• _Brief_
Give a verbatim copy of the lines below, minus the pictures.

--

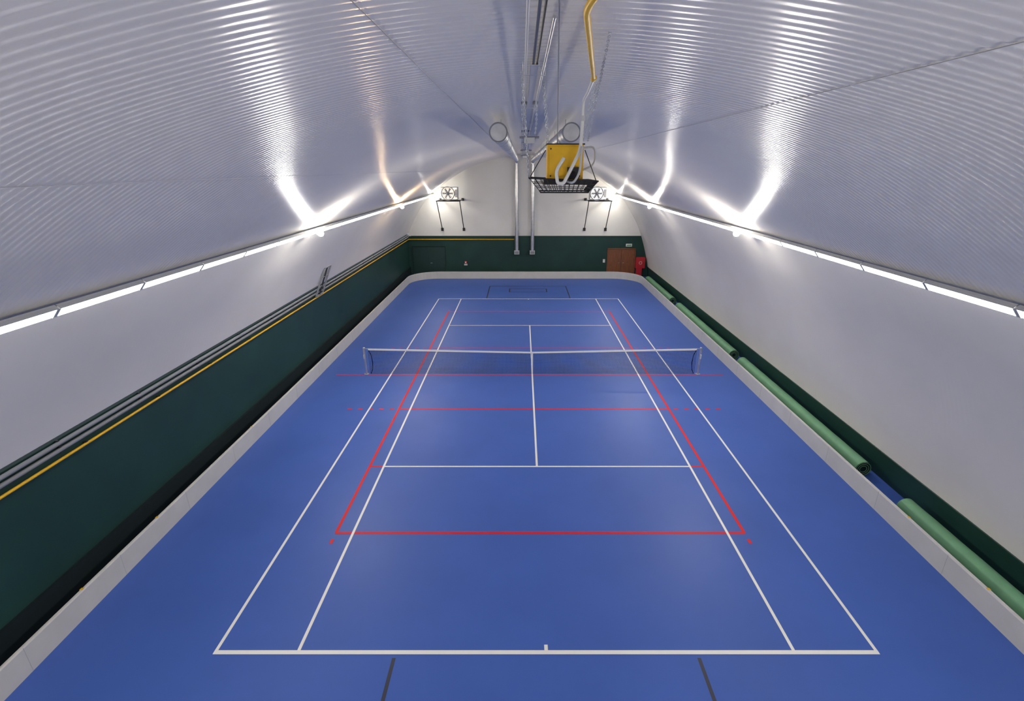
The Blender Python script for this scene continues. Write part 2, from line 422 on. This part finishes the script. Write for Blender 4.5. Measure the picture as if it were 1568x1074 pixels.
# ------------------------------------------------------------------ end wall fan units on brackets
for xl, xr, xc in ((-5.68,-4.14,-4.85), (4.47,5.98,5.12)):
    b = B('wall_fan_unit'); yf = 34.7; zf = 5.46; zw = 3.4
    for x in (xl, xr):
        b.tube([(x,Y1-.03,zf),(x,yf,zf)], .03, 'black', 8)
        b.tube([(x,yf,zf),(x,Y1-.03,zw)], .03, 'black', 8)
        b.box((x,Y1-.03,zw), (.18,.05,.22), 'black'); b.box((x,Y1-.03,zf), (.18,.05,.18), 'black')
    b.tube([(xl-.05,yf,zf),(xr+.05,yf,zf)], .035, 'black', 8); b.tube([(xl,35.5,zf),(xr,35.5,zf)], .03, 'black', 8)
    cz = zf+.47
    b.box((xc,35.35,cz), (1.10,.6,.80), 'lgrey'); b.box((xc,35.04,cz), (1.02,.03,.72), 'steel')
    b.tube([(xc-.1,35.03,cz),(xc-.1,34.93,cz)], [.40,.43], 'steel', 28, cap=False)
    b.ring((xc-.1,34.93,cz), (0,1,0), .43, .028, 'lgrey', 32, 8)
    for rr in (.12,.22,.32): b.ring((xc-.1,34.94,cz), (0,1,0), rr, .008, 'grey', 24, 5)
    for a in range(6):
        an = a*math.pi/3; c = Vector((xc-.1+.19*math.cos(an),34.99,cz+.19*math.sin(an)))
        b.box(c, (.32,.015,.11), 'lgrey', Matrix.Rotation(-an,3,'Y') @ Matrix.Rotation(.4,3,'X'))
    b.ball((xc-.1,34.96,cz), .07, 'grey', 8); b.box((xc+.44,35.0,cz), (.14,.04,.5), 'lgrey')
    for s_ in (-.45,.45): b.box((xc+s_,35.3,zf+.04), (.06,.7,.05), 'black')
    b.done()

# ------------------------------------------------------------------ doors and small items on the end wall
b = B('door_1'); yd = Y1-.045
for i in (0, 1):
    xc = 6.29+.475+i*.95
    b.box((xc, yd, .99), (.93,.05,1.98), 'wood'); b.box((xc, yd-.03, 1.45), (.62,.012,.75), 'wood'); b.box((xc, yd-.03, .5), (.62,.012,.65), 'wood')
for x in (6.25, 8.23): b.box((x, yd, 1.02), (.07,.08,2.04), 'wood')
b.box((7.24, yd, 2.03), (2.05,.08,.07), 'wood'); b.box((7.24,yd-.03,1.0), (.02,.02,1.95), 'black')
for x in (7.13,7.35): b.tube([(x,yd-.03,1.02),(x,yd-.09,1.02),(x+(-.1 if x<7.2 else .1),yd-.09,1.02)], .012, 'steel', 8)
b.done()
b = B('door_2')
b.box((-6.75, yd+.01, 1.08), (2.3,.03,2.16), 'greend')
for x in (-7.93,-6.75,-5.57): b.box((x, yd, 1.08), (.03,.05,2.18), 'greend')
b.box((-6.75,yd,2.18), (2.4,.05,.03), 'dark'); b.box((-6.6,yd-.03,1.0), (.14,.05,.03), 'steel')
b.done()
b = B('fire_hose_cabinet'); b.box((8.62,Y1-.17,1.05), (.66,.3,.78), 'red'); b.box((8.62,Y1-.325,1.05), (.58,.012,.70), 'red')
b.ring((8.62,Y1-.335,1.05), (0,1,0), .10, .010, 'line_w', 20, 6); b.box((8.84,Y1-.34,1.05), (.03,.02,.12), 'black'); b.box((8.56,Y1-.17,.33), (.4,.24,.66), 'red'); b.done()
b = B('exit_sign'); b.box((7.75,Y1-.04,2.28), (.40,.06,.16), 'line_w'); b.box((7.75,Y1-.073,2.28), (.34,.006,.10), 'roll'); b.box((7.75,Y1-.02,2.28),(.44,.03,.2),'lgrey'); b.done()
b = B('fire_alarm_call_point'); b.box((-4.1,Y1-.04,1.05), (.16,.08,.16), 'red'); b.box((-4.1,Y1-.085,1.05), (.09,.01,.09), 'line_w'); b.box((-4.1,Y1-.03,.88),(.24,.05,.12),'lgrey'); b.done()
b = B('light_switch_panel'); b.box((6.0,Y1-.03,1.15), (.16,.06,.24), 'lgrey'); b.box((6.0,Y1-.065,1.2), (.08,.01,.08), 'line_w'); b.box((6.0,Y1-.065,1.08), (.08,.01,.08), 'line_w'); b.done()

# ------------------------------------------------------------------ pipes on the left wall
b = B('wall_conduit')
for z, r in ((2.99,.038), (2.87,.038)): b.tube([(XL+.05,Y0+.05,z),(XL+.05,Y1-.05,z)], r, 'grey', 10)
y = Y0+.6
while y < Y1:
    b.box((XL+.03,y,2.93), (.05,.04,.24), 'black'); y += 2.0
b.done()
b = B('yellow_gas_pipe')
b.tube(fillet([(XL+.05,Y0+.05,2.70),(XL+.05,Y1-.06,2.70),(-.55,Y1-.06,2.70)], .1), .026, 'yellow', 10)
y = Y0+1.1
while y < Y1: b.box((XL+.03,y,2.70), (.06,.05,.08), 'black'); y += 2.0
b.done()
# tilted steel frame hung above the ledge
b = B('tilted_wall_frame')
A = [Vector(p) for p in ((XL+.06,19.3,2.75),(XL+.06,20.0,2.75),(XL+.42,20.3,3.82),(XL+.42,19.6,3.82))]
for i in range(4): b.tube([A[i],A[(i+1)%4]], .035, 'grey', 8)
for t in (.33,.66): b.tube([A[0].lerp(A[3],t),A[1].lerp(A[2],t)], .02, 'grey', 8)
b.tube([A[0].lerp(A[1],.5),A[3].lerp(A[2],.5)], .03, 'black', 8)
b.tube([A[3],(XL+.02,19.6,3.3)], .02, 'grey', 8); b.tube([A[2],(XL+.02,20.3,3.3)], .02, 'grey', 8)
b.done()

# ------------------------------------------------------------------ green rolls along right wall
for y0, y1 in ((1.0,9.6),(11.1,18.7),(19.5,27.3),(28.5,34.6)):
    b = B('rolled_floor_cover'); x, z, r = 8.84, .215, .21
    ny = 24
    pts = [(x, y0+(y1-y0)*i/ny, z) for i in range(ny+1)]; rs = [r*(1+.012*math.sin(i*2.1)) for i in range(ny+1)]
    b.tube(pts, rs, 'roll', 24, cap=False)
    for y, s_ in ((y0,1),(y1,-1)):     # spiral layers + dark core at the ends
        vs = [(x+r*math.cos(a), y+s_*.01, z+r*math.sin(a)) for a in [2*math.pi*j/24 for j in range(24)]]
        b.add(vs, [tuple(range(24))], 'dark')
        for rr in (.19,.14,.09): b.ring((x,y-s_*.0,z), (0,1,0), rr, .008, 'roll', 20, 5)
    b.done()

# ------------------------------------------------------------------ world, camera
wd = bpy.data.worlds.new('hall_world'); scene.world = wd; wd.use_nodes = True
wd.node_tree.nodes['Background'].inputs[0].default_value = (.8,.85,1,1); wd.node_tree.nodes['Background'].inputs[1].default_value = .3
cam = bpy.data.cameras.new('camera'); co = bpy.data.objects.new('camera', cam); scene.collection.objects.link(co)
cam.sensor_width = 36; cam.lens = 765.5/1568*36; cam.shift_x = -15/1568; cam.clip_start = .05; cam.clip_end = 200
co.location = (0, 0, 7.55); co.rotation_euler = (math.radians(90-20.1), 0, 0)
scene.camera = co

--

• _Output for this task_
The Blender Python script for this scene continues. Write part 2, from line 422 on. This part finishes the script. Write for Blender 4.5. Measure the picture as if it were 1568x1074 pixels.
# ------------------------------------------------------------------ end wall fan units on brackets
for xl, xr, xc in ((-5.68,-4.14,-4.85), (4.47,5.98,5.12)):
    b = B('wall_fan_unit'); yf = 34.7; zf = 5.46; zw = 3.4
    for x in (xl, xr):
        b.tube([(x,Y1-.03,zf),(x,yf,zf)], .03, 'black', 8)
        b.tube([(x,yf,zf),(x,Y1-.03,zw)], .03, 'black', 8)
        b.box((x,Y1-.03,zw), (.18,.05,.22), 'black'); b.box((x,Y1-.03,zf), (.18,.05,.18), 'black')
    b.tube([(xl-.05,yf,zf),(xr+.05,yf,zf)], .035, 'black', 8); b.tube([(xl,35.5,zf),(xr,35.5,zf)], .03, 'black', 8)
    cz = zf+.47
    b.box((xc,35.35,cz), (1.10,.6,.80), 'lgrey'); b.box((xc,35.04,cz), (1.02,.03,.72), 'steel')
    b.tube([(xc-.1,35.03,cz),(xc-.1,34.93,cz)], [.40,.43], 'steel', 28, cap=False)
    b.ring((xc-.1,34.93,cz), (0,1,0), .43, .028, 'lgrey', 32, 8)
    for rr in (.12,.22,.32): b.ring((xc-.1,34.94,cz), (0,1,0), rr, .008, 'grey', 24, 5)
    for a in range(6):
        an = a*math.pi/3; c = Vector((xc-.1+.19*math.cos(an),34.99,cz+.19*math.sin(an)))
        b.box(c, (.32,.015,.11), 'lgrey', Matrix.Rotation(-an,3,'Y') @ Matrix.Rotation(.4,3,'X'))
    b.ball((xc-.1,34.96,cz), .07, 'grey', 8); b.box((xc+.44,35.0,cz), (.14,.04,.5), 'lgrey')
    for s_ in (-.45,.45): b.box((xc+s_,35.3,zf+.04), (.06,.7,.05), 'black')
    b.done()

# ------------------------------------------------------------------ doors and small items on the end wall
b = B('door_1'); yd = Y1-.045
for i in (0, 1):
    xc = 6.29+.475+i*.95
    b.box((xc, yd, .99), (.93,.05,1.98), 'wood'); b.box((xc, yd-.03, 1.45), (.62,.012,.75), 'wood'); b.box((xc, yd-.03, .5), (.62,.012,.65), 'wood')
for x in (6.25, 8.23): b.box((x, yd, 1.02), (.07,.08,2.04), 'wood')
b.box((7.24, yd, 2.03), (2.05,.08,.07), 'wood'); b.box((7.24,yd-.03,1.0), (.02,.02,1.95), 'black')
for x in (7.13,7.35): b.tube([(x,yd-.03,1.02),(x,yd-.09,1.02),(x+(-.1 if x<7.2 else .1),yd-.09,1.02)], .012, 'steel', 8)
b.done()
b = B('door_2')
b.box((-6.75, yd+.01, 1.08), (2.3,.03,2.16), 'greend')
for x in (-7.93,-6.75,-5.57): b.box((x, yd, 1.08), (.03,.05,2.18), 'greend')
b.box((-6.75,yd,2.18), (2.4,.05,.03), 'dark'); b.box((-6.6,yd-.03,1.0), (.14,.05,.03), 'steel')
b.done()
b = B('fire_hose_cabinet'); b.box((8.62,Y1-.17,1.05), (.66,.3,.78), 'red'); b.box((8.62,Y1-.325,1.05), (.58,.012,.70), 'red')
b.ring((8.62,Y1-.335,1.05), (0,1,0), .10, .010, 'line_w', 20, 6); b.box((8.84,Y1-.34,1.05), (.03,.02,.12), 'black'); b.box((8.56,Y1-.17,.33), (.4,.24,.66), 'red'); b.done()
b = B('exit_sign'); b.box((7.75,Y1-.04,2.28), (.40,.06,.16), 'line_w'); b.box((7.75,Y1-.073,2.28), (.34,.006,.10), 'roll'); b.box((7.75,Y1-.02,2.28),(.44,.03,.2),'lgrey'); b.done()
b = B('fire_alarm_call_point'); b.box((-4.1,Y1-.04,1.05), (.16,.08,.16), 'red'); b.box((-4.1,Y1-.085,1.05), (.09,.01,.09), 'line_w'); b.box((-4.1,Y1-.03,.88),(.24,.05,.12),'lgrey'); b.done()
b = B('light_switch_panel'); b.box((6.0,Y1-.03,1.15), (.16,.06,.24), 'lgrey'); b.box((6.0,Y1-.065,1.2), (.08,.01,.08), 'line_w'); b.box((6.0,Y1-.065,1.08), (.08,.01,.08), 'line_w'); b.done()

# ------------------------------------------------------------------ pipes on the left wall
b = B('wall_conduit')
for z, r in ((2.99,.038), (2.87,.038)): b.tube([(XL+.05,Y0+.05,z),(XL+.05,Y1-.05,z)], r, 'grey', 10)
y = Y0+.6
while y < Y1:
    b.box((XL+.03,y,2.93), (.05,.04,.24), 'black'); y += 2.0
b.done()
b = B('yellow_gas_pipe')
b.tube(fillet([(XL+.05,Y0+.05,2.70),(XL+.05,Y1-.06,2.70),(-.55,Y1-.06,2.70)], .1), .026, 'yellow', 10)
y = Y0+1.1
while y < Y1: b.box((XL+.03,y,2.70), (.06,.05,.08), 'black'); y += 2.0
b.done()
# tilted steel frame hung above the ledge
b = B('tilted_wall_frame')
A = [Vector(p) for p in ((XL+.06,19.3,2.75),(XL+.06,20.0,2.75),(XL+.42,20.3,3.82),(XL+.42,19.6,3.82))]
for i in range(4): b.tube([A[i],A[(i+1)%4]], .035, 'grey', 8)
for t in (.33,.66): b.tube([A[0].lerp(A[3],t),A[1].lerp(A[2],t)], .02, 'grey', 8)
b.tube([A[0].lerp(A[1],.5),A[3].lerp(A[2],.5)], .03, 'black', 8)
b.tube([A[3],(XL+.02,19.6,3.3)], .02, 'grey', 8); b.tube([A[2],(XL+.02,20.3,3.3)], .02, 'grey', 8)
b.done()

# ------------------------------------------------------------------ green rolls along right wall
for y0, y1 in ((1.0,9.6),(11.1,18.7),(19.5,27.3),(28.5,34.6)):
    b = B('rolled_floor_cover'); x, z, r = 8.84, .215, .21
    ny = 24
    pts = [(x, y0+(y1-y0)*i/ny, z) for i in range(ny+1)]; rs = [r*(1+.012*math.sin(i*2.1)) for i in range(ny+1)]
    b.tube(pts, rs, 'roll', 24, cap=False)
    for y, s_ in ((y0,1),(y1,-1)):     # spiral layers + dark core at the ends
        vs = [(x+r*math.cos(a), y+s_*.01, z+r*math.sin(a)) for a in [2*math.pi*j/24 for j in range(24)]]
        b.add(vs, [tuple(range(24))], 'dark')
        for rr in (.19,.14,.09): b.ring((x,y-s_*.0,z), (0,1,0), rr, .008, 'roll', 20, 5)
    b.done()

# ------------------------------------------------------------------ world, camera
wd = bpy.data.worlds.new('hall_world'); scene.world = wd; wd.use_nodes = True
wd.node_tree.nodes['Background'].inputs[0].default_value = (.8,.85,1,1); wd.node_tree.nodes['Background'].inputs[1].default_value = .3
cam = bpy.data.cameras.new('camera'); co = bpy.data.objects.new('camera', cam); scene.collection.objects.link(co)
cam.sensor_width = 36; cam.lens = 765.5/1568*36; cam.shift_x = -15/1568; cam.clip_start = .05; cam.clip_end = 200
co.location = (0, 0, 7.55); co.rotation_euler = (math.radians(90-20.1), 0, 0)
scene.camera = co